Requirements => Retype the data exactly, from its first line to the line containing "R = math.radians", including both, and skip any picture.

[BEGIN Information provided]

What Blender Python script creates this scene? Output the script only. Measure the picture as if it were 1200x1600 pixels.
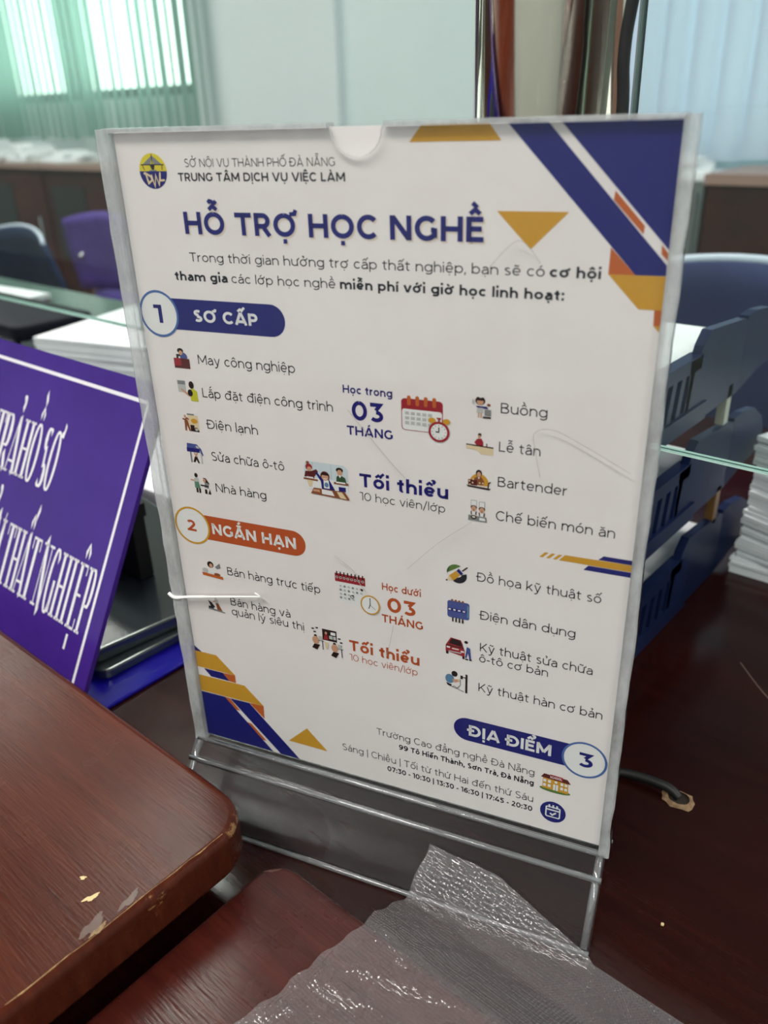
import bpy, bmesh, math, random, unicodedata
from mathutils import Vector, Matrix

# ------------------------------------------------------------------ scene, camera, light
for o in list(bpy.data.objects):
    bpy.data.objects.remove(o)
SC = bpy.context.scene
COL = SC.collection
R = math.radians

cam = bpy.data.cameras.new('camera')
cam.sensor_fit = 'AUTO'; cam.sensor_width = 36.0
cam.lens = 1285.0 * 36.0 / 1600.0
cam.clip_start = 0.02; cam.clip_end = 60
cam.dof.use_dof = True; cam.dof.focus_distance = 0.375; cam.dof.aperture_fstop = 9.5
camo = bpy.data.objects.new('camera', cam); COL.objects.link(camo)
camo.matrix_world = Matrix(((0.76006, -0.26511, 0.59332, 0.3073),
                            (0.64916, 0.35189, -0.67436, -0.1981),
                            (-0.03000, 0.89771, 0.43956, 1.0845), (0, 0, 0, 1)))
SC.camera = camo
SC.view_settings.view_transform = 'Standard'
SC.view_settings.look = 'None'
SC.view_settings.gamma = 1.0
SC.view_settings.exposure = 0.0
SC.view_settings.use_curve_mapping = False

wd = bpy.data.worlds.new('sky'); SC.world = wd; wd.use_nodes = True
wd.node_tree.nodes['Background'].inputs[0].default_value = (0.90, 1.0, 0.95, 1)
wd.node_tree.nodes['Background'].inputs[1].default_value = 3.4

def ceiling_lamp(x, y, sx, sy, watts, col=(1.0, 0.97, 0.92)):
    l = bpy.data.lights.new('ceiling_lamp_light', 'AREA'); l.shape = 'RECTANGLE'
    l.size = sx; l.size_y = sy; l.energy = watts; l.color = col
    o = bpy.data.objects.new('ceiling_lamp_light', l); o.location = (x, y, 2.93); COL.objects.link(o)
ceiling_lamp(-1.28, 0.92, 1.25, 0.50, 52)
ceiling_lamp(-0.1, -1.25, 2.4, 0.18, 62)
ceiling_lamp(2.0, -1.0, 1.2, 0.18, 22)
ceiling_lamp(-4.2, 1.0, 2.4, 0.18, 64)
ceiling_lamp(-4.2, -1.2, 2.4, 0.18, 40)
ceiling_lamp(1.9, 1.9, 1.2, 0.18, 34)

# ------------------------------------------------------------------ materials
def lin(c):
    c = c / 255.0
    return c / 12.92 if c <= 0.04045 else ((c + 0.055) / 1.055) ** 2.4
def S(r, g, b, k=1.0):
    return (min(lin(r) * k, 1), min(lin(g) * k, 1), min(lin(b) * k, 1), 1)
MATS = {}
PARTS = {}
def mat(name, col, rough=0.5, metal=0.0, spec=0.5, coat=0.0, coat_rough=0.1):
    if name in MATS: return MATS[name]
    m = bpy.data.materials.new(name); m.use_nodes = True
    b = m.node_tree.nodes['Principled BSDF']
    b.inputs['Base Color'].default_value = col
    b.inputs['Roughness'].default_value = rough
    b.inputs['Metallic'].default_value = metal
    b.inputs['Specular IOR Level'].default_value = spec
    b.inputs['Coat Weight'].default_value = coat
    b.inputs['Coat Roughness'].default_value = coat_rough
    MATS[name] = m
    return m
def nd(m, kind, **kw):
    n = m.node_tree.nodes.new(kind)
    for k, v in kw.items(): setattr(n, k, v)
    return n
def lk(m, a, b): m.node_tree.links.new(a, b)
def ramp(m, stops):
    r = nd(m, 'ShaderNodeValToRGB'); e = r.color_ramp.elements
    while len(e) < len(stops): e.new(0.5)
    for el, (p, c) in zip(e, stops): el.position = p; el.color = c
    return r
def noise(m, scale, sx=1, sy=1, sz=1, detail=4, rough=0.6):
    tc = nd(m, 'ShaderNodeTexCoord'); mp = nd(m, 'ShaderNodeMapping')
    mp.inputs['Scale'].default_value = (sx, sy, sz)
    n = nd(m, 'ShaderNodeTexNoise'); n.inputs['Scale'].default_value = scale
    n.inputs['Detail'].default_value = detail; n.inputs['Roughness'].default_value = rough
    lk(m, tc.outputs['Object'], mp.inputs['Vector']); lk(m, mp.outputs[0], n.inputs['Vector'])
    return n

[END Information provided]

Right answer =>
What Blender Python script creates this scene? Output the script only. Measure the picture as if it were 1200x1600 pixels.
import bpy, bmesh, math, random, unicodedata
from mathutils import Vector, Matrix

# ------------------------------------------------------------------ scene, camera, light
for o in list(bpy.data.objects):
    bpy.data.objects.remove(o)
SC = bpy.context.scene
COL = SC.collection
R = math.radians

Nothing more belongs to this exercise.